Sonra cesedi ben ve Salim birlikte Battaniyenin içine bıraktık. Salim cesedi kucağıma verdikten sonra bende cesetle birlikte evden çıktım. Kapı önünde Narin’in terlikleri vardı. Salim’in söylemesi üzerine onları da alıp battaniyenin içine koyduktan sonra aracıma bırakmak için evime doğru gittim. İlk önce bana ait ahıra pencereden cesedi bıraktım.
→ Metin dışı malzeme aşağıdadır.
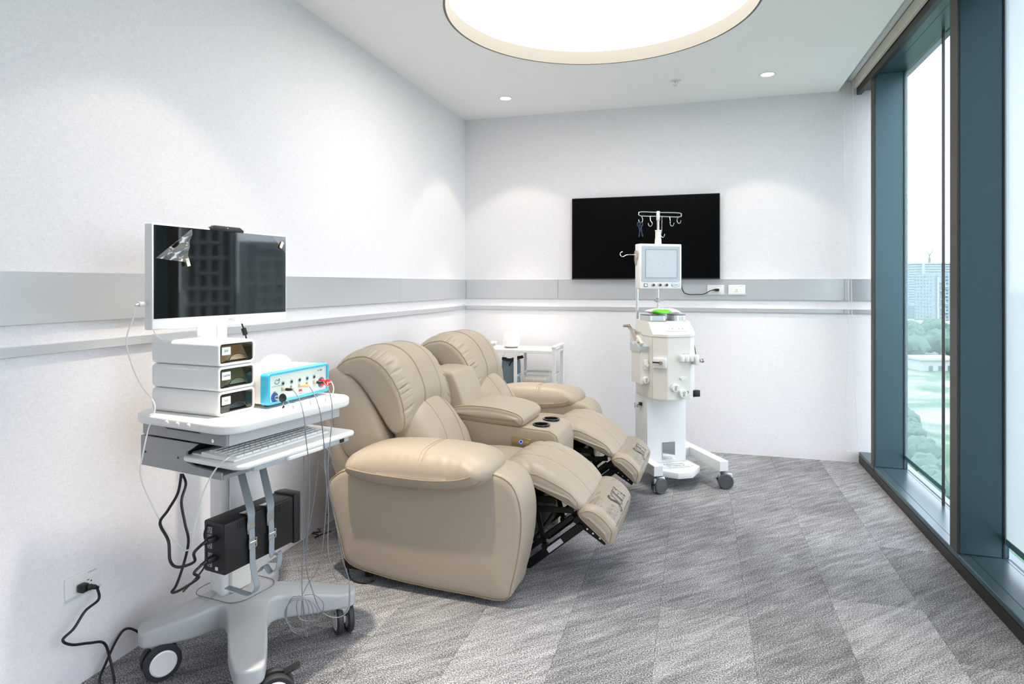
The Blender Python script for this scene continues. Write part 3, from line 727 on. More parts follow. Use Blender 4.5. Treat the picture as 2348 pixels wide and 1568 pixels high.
    def face(x, s, e=.0038):
        j = 0
        while j < len(S_)-2 and S_[j+1] < s: j += 1
        f_ = (s-S_[j])/(S_[j+1]-S_[j]); return P.pt(run[j], x, e).lerp(P.pt(run[j+1], x, e), max(0, min(1, f_)))
    Ls = S_[-1]; xa = y0+.040; s0 = Ls*.60
    bmi = B()
    def stroke(pts, w, sub=6, ww=None):
        Q = crom([(p[0], p[1], 0) for p in pts], False, sub) if sub else [Vector((p[0], p[1], 0)) for p in pts]
        m_ = len(Q); pr = []
        for k, q in enumerate(Q):
            d = (Q[min(m_-1, k+1)]-Q[max(0, k-1)]).normalized(); n_ = Vector((-d.y, d.x, 0)); t_ = k/(m_-1)
            wk = (w[0]+(w[1]-w[0])*math.sin(PI*t_)**1.5) if isinstance(w, tuple) else w
            a, b = q+n_*wk/2, q-n_*wk/2
            pr.append((bmi.verts.new(face(xa+a.x*.96, s0-a.y)), bmi.verts.new(face(xa+b.x*.96, s0-b.y))))
        for A, C in zip(pr, pr[1:]): bmi.faces.new((A[0], A[1], C[1], C[0]))
    hgt = .062
    # S O F A with serifs
    ox = .150
    stroke([(ox+.034, hgt*.80), (ox+.030, hgt*1.0), (ox+.016, hgt*1.04), (ox+.006, hgt*.86), (ox+.012, hgt*.62), (ox+.030, hgt*.36), (ox+.034, hgt*.12), (ox+.020, -.012), (ox-.002, -.012), (ox-.004, hgt*.12)], (.002, .011))
    ox += .046
    for sg in (0, 1):
        stroke([(ox+.021, hgt), (ox+(.004 if sg == 0 else .038), hgt*.82), (ox+(.0 if sg == 0 else .042), hgt*.45), (ox+(.006 if sg == 0 else .036), hgt*.08), (ox+.021, -.004)], (.002, .007))
    ox += .050
    stroke([(ox+.008, 0), (ox+.008, hgt)], .008, 0)
    stroke([(ox, .001), (ox+.018, .001)], .0022, 0); stroke([(ox, hgt), (ox+.036, hgt)], .0026, 0); stroke([(ox+.035, hgt), (ox+.035, hgt*.78)], .0024, 0)
    stroke([(ox+.01, hgt*.55), (ox+.027, hgt*.55)], .0026, 0); stroke([(ox+.026, hgt*.66), (ox+.026, hgt*.43)], .0022, 0)
    ox += .040
    stroke([(ox+.003, 0), (ox+.021, hgt*1.06)], .0026, 0); stroke([(ox+.041, 0), (ox+.021, hgt*1.06)], .0085, 0)
    stroke([(ox+.010, hgt*.34), (ox+.033, hgt*.34)], .0024, 0); stroke([(ox-.003, .001), (ox+.010, .001)], .0024, 0); stroke([(ox+.032, .001), (ox+.048, .001)], .0024, 0)
    stroke([(-.01, -.024), (ox+.052, -.024)], .0022, 0)
    # three small looped marks left of the word
    for k, dx in enumerate((0, .042, .086)):
        stroke([(dx+.010, .046), (dx+.004, .040), (dx+.006, .012), (dx+.014, .0), (dx+.030, .002), (dx+.036, .016), (dx+.028, .028), (dx+.016, .026)], .0016)
        stroke([(dx+.016, .026), (dx+.018, .034), (dx+.026, .036), (dx+.030, .028)], .0014)
    obj('printed_logo', bmi, M_INK, fl, smooth=False)
    # lifting mechanism below
    for sy in (y0+.10, y1-.06):
        mb = B()
        def bar(a, b, w=.030, th=.006):
            a, b = Vector((a[0]+.72, sy, a[1])), Vector((b[0]+.72, sy, b[1])); d = (b-a); R = Matrix(((d.normalized().x, 0, -d.normalized().z), (0, 1, 0), (d.normalized().z, 0, d.normalized().x)))
            box(mb, (a+b)/2, (d.length+.02, th, w), .002, 1, R=R)
        bar((-.735, .04), (-.50, .235), .036, .012); bar((-.76, .085), (-.54, .27), .022); bar((-.70, .29), (-.66, .13), .024); bar((-.70, .29), (-.54, .30), .026); bar((-.52, .262), (-.395, .185), .034)
        bar((-.80, .34), (-.62, .335), .03)
        for a in ((-.735, .04), (-.50, .235), (-.66, .13), (-.70, .29)): cyl(mb, (a[0]+.72, sy-.016, a[1]), (a[0]+.72, sy+.016, a[1]), .014, n=12)
        mo = obj('lift_linkage', mb, M_BLACKM, sofa)
        rb = B()
        for a in ((-.47, .229), (-.445, .213), (-.415, .195)): cyl(rb, (a[0]+.72, sy-.007, a[1]), (a[0]+.72, sy-.0035, a[1]), .0042, n=10)
        obj('rivet', rb, M_CHROME, mo)
        if tag_ == 0 and sy < ym:
            lb_ = B(); d = Vector((.235, 0, .195)).normalized(); R = Matrix(((d.x, 0, -d.z), (0, 1, 0), (d.z, 0, d.x)))
            box(lb_, (-.615+.72, sy-.0072, .139), (.085, .0008, .022), R=R); obj('warning_sticker', lb_, mat('sticker', rgb(200, 200, 202), .5), mo, smooth=False)
    mb = B(); bx(mb, -.10, .02, y0+.08, y1-.04, .285, .31, .003, 1); cyl(mb, (.02, y0+.08, .16), (.02, y1-.04, .16), .012, n=12); bx(mb, -.30, -.04, y0+.02, y1-.02, .10, .30, .004, 1)
    obj('mechanism_housing', mb, M_BLACKM, sofa)
    pil('seat_front', [(-.80, .40), (-.755, .385), (-.738, .30), (-.745, .21), (-.79, .19), (-.84, .24), (-.84, .37)], y0-.02, y0+.045, .02, N=60, ny=12)
M_WRAP = glassy('clear plastic wrap', (.98, .98, .97), .20, .07)
seat(0, .245, .745, 0)
seat(0, 1.105, 1.605, 1)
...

“CESEDİ GEREKİRSE PARÇALA, SONRA DA…”
Ardından ahırdaki çuvalı aceleyle cesedin başından geçirdim. Ancak çuvalı bağlamamıştım. Ardından cesedi kendi aracımın arka koltuk paspasına bıraktım. Battaniyeyi de arkamdan aracıyla gelen Salim’e verdim. Salim battaniyeyi kendi aracına bıraktı. Bana da, ‘Cesedi gerekirse parçala, sonra da Eğertutmaz deresine at’ dedi. Bu sırada yukarı doğru yani Arif Güran’ın evine doğru baktığımda Narin’in annesi Yüksel’in yüzünü ellerinin arasına alarak ağlayarak baktığını gördüm. Cesedi Eğertutmaz deresine götürdüm ve daha önce yer gösterme yaptığım yere bıraktım. Üzerine de dikkat çekmemesi için büyük bir taş bıraktım.
“BİR AYAĞI ÇUVALIN DIŞINDA KALMIŞTI”
Narin’in bir ayağı çuvalın dışında kalmıştı. Aceleyle ve telaşla yaptığım için bağlayamadım ve düzeltemedim. Sonra olay yerinden ayrıldım. Olaydan sonra Salim’le yüz yüze veya telefonla görüşmedim. Birkaç gün sonra yolda karşılaşınca benimle kaş göz işareti yaparak selamlaştı. Cesedi bıraktığım yeri Salim’in görüp görmediğini bilmiyorum. Ancak Eğertutmaz deresi köyün yüksek yerlerinden açıkça görülmektedir. Bu nedenle Salim beni arkadan izleyerek cesedi nereye bıraktığımı görmüş olabilir. Olay tamamen bu şekilde yaşandı. Ancak ben Narin’i kesinlikle öldürmedim. Sadece Salim’in cesedi bana teslim etmesi nedeniyle Eğertutmaz deresine bıraktım.”